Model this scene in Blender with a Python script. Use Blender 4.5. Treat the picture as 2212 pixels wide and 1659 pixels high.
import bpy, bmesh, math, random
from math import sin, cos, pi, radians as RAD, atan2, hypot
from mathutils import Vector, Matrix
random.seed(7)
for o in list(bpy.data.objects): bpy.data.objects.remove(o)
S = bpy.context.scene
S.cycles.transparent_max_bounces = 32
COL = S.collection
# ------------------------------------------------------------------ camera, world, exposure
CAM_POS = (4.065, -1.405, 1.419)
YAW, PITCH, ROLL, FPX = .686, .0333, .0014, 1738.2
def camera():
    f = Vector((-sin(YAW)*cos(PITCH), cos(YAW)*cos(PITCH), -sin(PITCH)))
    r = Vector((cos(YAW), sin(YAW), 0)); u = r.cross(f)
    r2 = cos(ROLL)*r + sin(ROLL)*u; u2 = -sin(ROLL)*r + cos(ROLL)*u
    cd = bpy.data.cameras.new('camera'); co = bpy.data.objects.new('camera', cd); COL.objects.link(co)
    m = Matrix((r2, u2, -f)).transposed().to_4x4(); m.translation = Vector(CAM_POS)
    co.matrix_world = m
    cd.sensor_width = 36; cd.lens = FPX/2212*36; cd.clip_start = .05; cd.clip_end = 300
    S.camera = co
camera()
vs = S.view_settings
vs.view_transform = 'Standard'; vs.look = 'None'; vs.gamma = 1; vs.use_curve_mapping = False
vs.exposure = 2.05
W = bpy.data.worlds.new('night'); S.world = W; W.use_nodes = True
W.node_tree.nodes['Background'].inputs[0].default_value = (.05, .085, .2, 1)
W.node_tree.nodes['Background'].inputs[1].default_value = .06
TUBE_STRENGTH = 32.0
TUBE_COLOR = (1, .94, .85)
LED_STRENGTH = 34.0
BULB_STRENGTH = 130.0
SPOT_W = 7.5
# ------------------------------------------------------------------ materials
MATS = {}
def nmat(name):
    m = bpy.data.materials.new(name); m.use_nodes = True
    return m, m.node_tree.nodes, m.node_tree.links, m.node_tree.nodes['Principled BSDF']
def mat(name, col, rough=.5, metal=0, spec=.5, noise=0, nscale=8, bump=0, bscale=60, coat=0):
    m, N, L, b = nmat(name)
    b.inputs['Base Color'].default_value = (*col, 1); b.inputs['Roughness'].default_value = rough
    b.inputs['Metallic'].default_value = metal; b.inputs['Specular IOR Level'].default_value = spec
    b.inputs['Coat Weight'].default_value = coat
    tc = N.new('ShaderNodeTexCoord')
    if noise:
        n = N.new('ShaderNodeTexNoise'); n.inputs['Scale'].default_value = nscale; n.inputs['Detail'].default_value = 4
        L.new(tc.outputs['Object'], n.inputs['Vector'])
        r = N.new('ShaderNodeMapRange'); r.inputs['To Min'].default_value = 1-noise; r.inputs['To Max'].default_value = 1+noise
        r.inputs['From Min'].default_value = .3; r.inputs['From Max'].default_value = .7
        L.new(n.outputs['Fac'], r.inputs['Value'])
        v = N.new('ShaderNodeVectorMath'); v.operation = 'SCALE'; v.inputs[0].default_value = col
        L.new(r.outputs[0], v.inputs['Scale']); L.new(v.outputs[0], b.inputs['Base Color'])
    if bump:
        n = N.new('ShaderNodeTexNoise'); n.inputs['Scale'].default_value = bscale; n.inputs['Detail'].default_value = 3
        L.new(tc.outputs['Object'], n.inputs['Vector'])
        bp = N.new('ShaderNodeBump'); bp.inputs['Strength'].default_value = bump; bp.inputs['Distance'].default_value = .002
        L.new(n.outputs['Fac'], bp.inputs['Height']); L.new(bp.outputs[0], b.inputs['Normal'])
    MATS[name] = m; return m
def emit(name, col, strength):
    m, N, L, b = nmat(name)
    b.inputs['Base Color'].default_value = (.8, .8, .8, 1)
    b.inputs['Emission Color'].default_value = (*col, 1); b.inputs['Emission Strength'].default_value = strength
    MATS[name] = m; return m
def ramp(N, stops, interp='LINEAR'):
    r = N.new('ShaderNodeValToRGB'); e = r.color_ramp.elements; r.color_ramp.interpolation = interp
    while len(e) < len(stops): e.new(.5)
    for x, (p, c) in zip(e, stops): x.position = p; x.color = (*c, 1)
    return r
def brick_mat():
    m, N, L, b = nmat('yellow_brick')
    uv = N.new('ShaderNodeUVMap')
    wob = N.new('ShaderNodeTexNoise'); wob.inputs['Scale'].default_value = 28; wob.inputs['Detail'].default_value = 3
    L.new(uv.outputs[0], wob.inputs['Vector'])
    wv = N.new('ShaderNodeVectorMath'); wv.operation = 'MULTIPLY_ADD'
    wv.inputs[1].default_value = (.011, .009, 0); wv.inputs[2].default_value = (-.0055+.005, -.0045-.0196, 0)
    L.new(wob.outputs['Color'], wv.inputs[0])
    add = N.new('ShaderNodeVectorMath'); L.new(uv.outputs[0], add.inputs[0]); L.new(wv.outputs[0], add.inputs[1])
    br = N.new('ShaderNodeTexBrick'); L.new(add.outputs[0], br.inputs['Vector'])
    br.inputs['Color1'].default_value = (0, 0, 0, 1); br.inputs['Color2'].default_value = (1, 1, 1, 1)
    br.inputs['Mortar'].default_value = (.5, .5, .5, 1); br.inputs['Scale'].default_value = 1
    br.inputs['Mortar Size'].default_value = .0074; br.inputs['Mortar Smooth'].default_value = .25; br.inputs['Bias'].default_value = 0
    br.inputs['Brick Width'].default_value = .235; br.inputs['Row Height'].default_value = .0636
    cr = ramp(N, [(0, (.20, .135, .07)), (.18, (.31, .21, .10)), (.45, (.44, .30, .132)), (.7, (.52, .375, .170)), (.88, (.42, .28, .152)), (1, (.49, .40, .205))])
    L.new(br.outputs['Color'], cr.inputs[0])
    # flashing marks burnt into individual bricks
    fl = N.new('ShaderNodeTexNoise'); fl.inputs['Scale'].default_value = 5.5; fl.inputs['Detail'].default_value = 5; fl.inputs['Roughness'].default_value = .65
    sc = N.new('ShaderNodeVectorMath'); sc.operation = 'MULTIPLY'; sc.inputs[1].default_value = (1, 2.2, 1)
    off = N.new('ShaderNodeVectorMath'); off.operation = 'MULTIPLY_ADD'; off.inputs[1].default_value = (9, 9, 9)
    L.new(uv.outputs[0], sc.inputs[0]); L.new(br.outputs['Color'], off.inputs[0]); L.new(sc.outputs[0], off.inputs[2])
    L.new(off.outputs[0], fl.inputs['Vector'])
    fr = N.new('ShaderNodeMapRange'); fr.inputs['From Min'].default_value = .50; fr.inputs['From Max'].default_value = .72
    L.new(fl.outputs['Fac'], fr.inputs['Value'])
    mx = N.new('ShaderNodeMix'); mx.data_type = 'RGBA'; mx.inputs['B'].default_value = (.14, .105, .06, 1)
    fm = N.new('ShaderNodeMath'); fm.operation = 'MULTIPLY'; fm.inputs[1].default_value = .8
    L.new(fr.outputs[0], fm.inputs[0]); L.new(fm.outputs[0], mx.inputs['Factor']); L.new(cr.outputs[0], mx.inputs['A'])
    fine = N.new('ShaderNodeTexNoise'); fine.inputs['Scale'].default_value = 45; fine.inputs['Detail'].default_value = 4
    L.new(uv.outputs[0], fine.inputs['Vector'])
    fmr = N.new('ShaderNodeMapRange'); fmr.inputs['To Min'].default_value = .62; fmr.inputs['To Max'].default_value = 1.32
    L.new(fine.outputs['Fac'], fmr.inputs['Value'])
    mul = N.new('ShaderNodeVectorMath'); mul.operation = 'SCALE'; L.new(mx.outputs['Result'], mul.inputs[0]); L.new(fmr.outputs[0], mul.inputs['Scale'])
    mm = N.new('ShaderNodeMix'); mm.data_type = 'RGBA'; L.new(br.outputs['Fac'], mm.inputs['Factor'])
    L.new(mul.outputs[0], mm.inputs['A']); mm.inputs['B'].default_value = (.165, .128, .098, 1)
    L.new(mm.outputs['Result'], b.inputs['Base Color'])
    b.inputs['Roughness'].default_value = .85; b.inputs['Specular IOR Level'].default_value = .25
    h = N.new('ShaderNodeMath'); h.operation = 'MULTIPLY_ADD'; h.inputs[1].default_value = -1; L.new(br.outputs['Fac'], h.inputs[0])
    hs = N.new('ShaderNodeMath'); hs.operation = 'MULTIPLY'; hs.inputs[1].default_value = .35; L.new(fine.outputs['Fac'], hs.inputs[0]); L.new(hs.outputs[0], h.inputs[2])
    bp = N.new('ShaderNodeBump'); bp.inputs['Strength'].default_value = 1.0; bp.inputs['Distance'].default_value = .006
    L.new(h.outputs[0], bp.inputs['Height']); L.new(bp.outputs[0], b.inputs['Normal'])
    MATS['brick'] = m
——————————
> [Aim of the task]: Copy each line above containing the string "scene".

> [The solution]:
Model this scene in Blender with a Python script. Use Blender 4.5. Treat the picture as 2212 pixels wide and 1659 pixels high.
S = bpy.context.scene